Retype all of the entries word for word.

## Rows from a 3D scene dataset
╔══
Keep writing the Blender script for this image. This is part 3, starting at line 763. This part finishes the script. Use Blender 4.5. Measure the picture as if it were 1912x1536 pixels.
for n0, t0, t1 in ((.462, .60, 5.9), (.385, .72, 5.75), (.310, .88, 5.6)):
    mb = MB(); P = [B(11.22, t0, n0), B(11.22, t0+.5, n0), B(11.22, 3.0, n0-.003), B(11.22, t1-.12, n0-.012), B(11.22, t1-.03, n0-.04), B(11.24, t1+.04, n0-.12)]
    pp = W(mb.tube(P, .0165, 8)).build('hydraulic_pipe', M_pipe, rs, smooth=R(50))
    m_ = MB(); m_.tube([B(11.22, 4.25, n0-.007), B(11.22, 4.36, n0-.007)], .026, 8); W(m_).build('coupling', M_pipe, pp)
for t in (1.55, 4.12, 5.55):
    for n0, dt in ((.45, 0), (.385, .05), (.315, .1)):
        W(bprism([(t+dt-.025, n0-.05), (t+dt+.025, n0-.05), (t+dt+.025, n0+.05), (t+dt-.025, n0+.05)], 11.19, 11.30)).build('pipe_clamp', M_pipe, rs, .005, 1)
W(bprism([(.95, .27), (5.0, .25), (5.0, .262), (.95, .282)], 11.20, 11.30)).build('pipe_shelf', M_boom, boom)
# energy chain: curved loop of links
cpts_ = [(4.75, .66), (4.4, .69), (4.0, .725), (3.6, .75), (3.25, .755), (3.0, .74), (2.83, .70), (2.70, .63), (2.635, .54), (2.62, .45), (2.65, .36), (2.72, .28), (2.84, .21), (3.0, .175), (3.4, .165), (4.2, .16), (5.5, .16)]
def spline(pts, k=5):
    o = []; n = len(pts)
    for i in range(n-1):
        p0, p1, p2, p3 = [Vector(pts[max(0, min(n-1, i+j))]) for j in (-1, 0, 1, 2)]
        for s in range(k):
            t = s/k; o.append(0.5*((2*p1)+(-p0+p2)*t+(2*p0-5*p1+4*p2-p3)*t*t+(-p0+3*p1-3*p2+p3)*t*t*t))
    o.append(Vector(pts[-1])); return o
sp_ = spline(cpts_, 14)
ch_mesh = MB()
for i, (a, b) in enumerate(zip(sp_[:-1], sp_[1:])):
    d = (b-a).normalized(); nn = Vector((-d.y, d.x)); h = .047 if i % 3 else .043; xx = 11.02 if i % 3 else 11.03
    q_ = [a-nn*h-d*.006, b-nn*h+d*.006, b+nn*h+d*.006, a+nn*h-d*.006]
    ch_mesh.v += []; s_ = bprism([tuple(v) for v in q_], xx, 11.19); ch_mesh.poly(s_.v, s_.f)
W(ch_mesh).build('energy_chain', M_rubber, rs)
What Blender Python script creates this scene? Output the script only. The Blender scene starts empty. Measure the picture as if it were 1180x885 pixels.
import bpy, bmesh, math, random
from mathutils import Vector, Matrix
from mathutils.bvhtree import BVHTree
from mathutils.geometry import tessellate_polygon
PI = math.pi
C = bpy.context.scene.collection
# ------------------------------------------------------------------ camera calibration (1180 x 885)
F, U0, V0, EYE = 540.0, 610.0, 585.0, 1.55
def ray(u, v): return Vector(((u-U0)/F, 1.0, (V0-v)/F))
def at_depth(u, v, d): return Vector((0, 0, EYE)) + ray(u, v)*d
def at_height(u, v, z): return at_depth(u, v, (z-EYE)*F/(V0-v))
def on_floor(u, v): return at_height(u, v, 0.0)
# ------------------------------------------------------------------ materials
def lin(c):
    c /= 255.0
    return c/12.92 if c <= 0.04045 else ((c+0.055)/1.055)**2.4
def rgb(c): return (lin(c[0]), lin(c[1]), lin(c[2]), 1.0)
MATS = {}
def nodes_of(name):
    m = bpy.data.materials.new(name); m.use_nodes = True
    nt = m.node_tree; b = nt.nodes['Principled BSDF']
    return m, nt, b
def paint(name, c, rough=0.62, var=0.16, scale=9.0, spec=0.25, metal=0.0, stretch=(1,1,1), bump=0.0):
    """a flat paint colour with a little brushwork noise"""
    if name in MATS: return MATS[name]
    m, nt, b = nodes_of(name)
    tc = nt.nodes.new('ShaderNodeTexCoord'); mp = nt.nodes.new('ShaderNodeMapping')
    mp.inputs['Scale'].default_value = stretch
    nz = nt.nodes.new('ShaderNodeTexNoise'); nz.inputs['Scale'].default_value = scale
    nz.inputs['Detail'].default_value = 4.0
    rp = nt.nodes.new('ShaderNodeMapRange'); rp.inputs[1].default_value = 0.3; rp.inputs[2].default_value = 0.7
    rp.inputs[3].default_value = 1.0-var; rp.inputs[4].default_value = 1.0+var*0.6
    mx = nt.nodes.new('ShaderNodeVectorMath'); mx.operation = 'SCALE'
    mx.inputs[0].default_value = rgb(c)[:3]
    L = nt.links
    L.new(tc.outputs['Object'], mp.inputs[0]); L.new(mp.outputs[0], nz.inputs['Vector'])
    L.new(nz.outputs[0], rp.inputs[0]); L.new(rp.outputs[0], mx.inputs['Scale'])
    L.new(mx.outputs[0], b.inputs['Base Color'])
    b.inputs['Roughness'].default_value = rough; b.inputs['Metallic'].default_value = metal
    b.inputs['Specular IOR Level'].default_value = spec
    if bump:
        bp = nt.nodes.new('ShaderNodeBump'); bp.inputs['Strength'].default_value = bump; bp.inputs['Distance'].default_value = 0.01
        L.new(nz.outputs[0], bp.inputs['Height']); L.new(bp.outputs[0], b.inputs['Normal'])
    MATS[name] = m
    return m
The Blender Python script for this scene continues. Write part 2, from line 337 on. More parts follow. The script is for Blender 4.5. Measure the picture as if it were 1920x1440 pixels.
╚══
## FULL SOLUTION
Keep writing the Blender script for this image. This is part 3, starting at line 763. This part finishes the script. Use Blender 4.5. Measure the picture as if it were 1912x1536 pixels.
for n0, t0, t1 in ((.462, .60, 5.9), (.385, .72, 5.75), (.310, .88, 5.6)):
    mb = MB(); P = [B(11.22, t0, n0), B(11.22, t0+.5, n0), B(11.22, 3.0, n0-.003), B(11.22, t1-.12, n0-.012), B(11.22, t1-.03, n0-.04), B(11.24, t1+.04, n0-.12)]
    pp = W(mb.tube(P, .0165, 8)).build('hydraulic_pipe', M_pipe, rs, smooth=R(50))
    m_ = MB(); m_.tube([B(11.22, 4.25, n0-.007), B(11.22, 4.36, n0-.007)], .026, 8); W(m_).build('coupling', M_pipe, pp)
for t in (1.55, 4.12, 5.55):
    for n0, dt in ((.45, 0), (.385, .05), (.315, .1)):
        W(bprism([(t+dt-.025, n0-.05), (t+dt+.025, n0-.05), (t+dt+.025, n0+.05), (t+dt-.025, n0+.05)], 11.19, 11.30)).build('pipe_clamp', M_pipe, rs, .005, 1)
W(bprism([(.95, .27), (5.0, .25), (5.0, .262), (.95, .282)], 11.20, 11.30)).build('pipe_shelf', M_boom, boom)
# energy chain: curved loop of links
cpts_ = [(4.75, .66), (4.4, .69), (4.0, .725), (3.6, .75), (3.25, .755), (3.0, .74), (2.83, .70), (2.70, .63), (2.635, .54), (2.62, .45), (2.65, .36), (2.72, .28), (2.84, .21), (3.0, .175), (3.4, .165), (4.2, .16), (5.5, .16)]
def spline(pts, k=5):
    o = []; n = len(pts)
    for i in range(n-1):
        p0, p1, p2, p3 = [Vector(pts[max(0, min(n-1, i+j))]) for j in (-1, 0, 1, 2)]
        for s in range(k):
            t = s/k; o.append(0.5*((2*p1)+(-p0+p2)*t+(2*p0-5*p1+4*p2-p3)*t*t+(-p0+3*p1-3*p2+p3)*t*t*t))
    o.append(Vector(pts[-1])); return o
sp_ = spline(cpts_, 14)
ch_mesh = MB()
for i, (a, b) in enumerate(zip(sp_[:-1], sp_[1:])):
    d = (b-a).normalized(); nn = Vector((-d.y, d.x)); h = .047 if i % 3 else .043; xx = 11.02 if i % 3 else 11.03
    q_ = [a-nn*h-d*.006, b-nn*h+d*.006, b+nn*h+d*.006, a+nn*h-d*.006]
    ch_mesh.v += []; s_ = bprism([tuple(v) for v in q_], xx, 11.19); ch_mesh.poly(s_.v, s_.f)
W(ch_mesh).build('energy_chain', M_rubber, rs)
What Blender Python script creates this scene? Output the script only. The Blender scene starts empty. Measure the picture as if it were 1180x885 pixels.
import bpy, bmesh, math, random
from mathutils import Vector, Matrix
from mathutils.bvhtree import BVHTree
from mathutils.geometry import tessellate_polygon
PI = math.pi
C = bpy.context.scene.collection
# ------------------------------------------------------------------ camera calibration (1180 x 885)
F, U0, V0, EYE = 540.0, 610.0, 585.0, 1.55
def ray(u, v): return Vector(((u-U0)/F, 1.0, (V0-v)/F))
def at_depth(u, v, d): return Vector((0, 0, EYE)) + ray(u, v)*d
def at_height(u, v, z): return at_depth(u, v, (z-EYE)*F/(V0-v))
def on_floor(u, v): return at_height(u, v, 0.0)
# ------------------------------------------------------------------ materials
def lin(c):
    c /= 255.0
    return c/12.92 if c <= 0.04045 else ((c+0.055)/1.055)**2.4
def rgb(c): return (lin(c[0]), lin(c[1]), lin(c[2]), 1.0)
MATS = {}
def nodes_of(name):
    m = bpy.data.materials.new(name); m.use_nodes = True
    nt = m.node_tree; b = nt.nodes['Principled BSDF']
    return m, nt, b
def paint(name, c, rough=0.62, var=0.16, scale=9.0, spec=0.25, metal=0.0, stretch=(1,1,1), bump=0.0):
    """a flat paint colour with a little brushwork noise"""
    if name in MATS: return MATS[name]
    m, nt, b = nodes_of(name)
    tc = nt.nodes.new('ShaderNodeTexCoord'); mp = nt.nodes.new('ShaderNodeMapping')
    mp.inputs['Scale'].default_value = stretch
    nz = nt.nodes.new('ShaderNodeTexNoise'); nz.inputs['Scale'].default_value = scale
    nz.inputs['Detail'].default_value = 4.0
    rp = nt.nodes.new('ShaderNodeMapRange'); rp.inputs[1].default_value = 0.3; rp.inputs[2].default_value = 0.7
    rp.inputs[3].default_value = 1.0-var; rp.inputs[4].default_value = 1.0+var*0.6
    mx = nt.nodes.new('ShaderNodeVectorMath'); mx.operation = 'SCALE'
    mx.inputs[0].default_value = rgb(c)[:3]
    L = nt.links
    L.new(tc.outputs['Object'], mp.inputs[0]); L.new(mp.outputs[0], nz.inputs['Vector'])
    L.new(nz.outputs[0], rp.inputs[0]); L.new(rp.outputs[0], mx.inputs['Scale'])
    L.new(mx.outputs[0], b.inputs['Base Color'])
    b.inputs['Roughness'].default_value = rough; b.inputs['Metallic'].default_value = metal
    b.inputs['Specular IOR Level'].default_value = spec
    if bump:
        bp = nt.nodes.new('ShaderNodeBump'); bp.inputs['Strength'].default_value = bump; bp.inputs['Distance'].default_value = 0.01
        L.new(nz.outputs[0], bp.inputs['Height']); L.new(bp.outputs[0], b.inputs['Normal'])
    MATS[name] = m
    return m
The Blender Python script for this scene continues. Write part 2, from line 337 on. More parts follow. The script is for Blender 4.5. Measure the picture as if it were 1920x1440 pixels.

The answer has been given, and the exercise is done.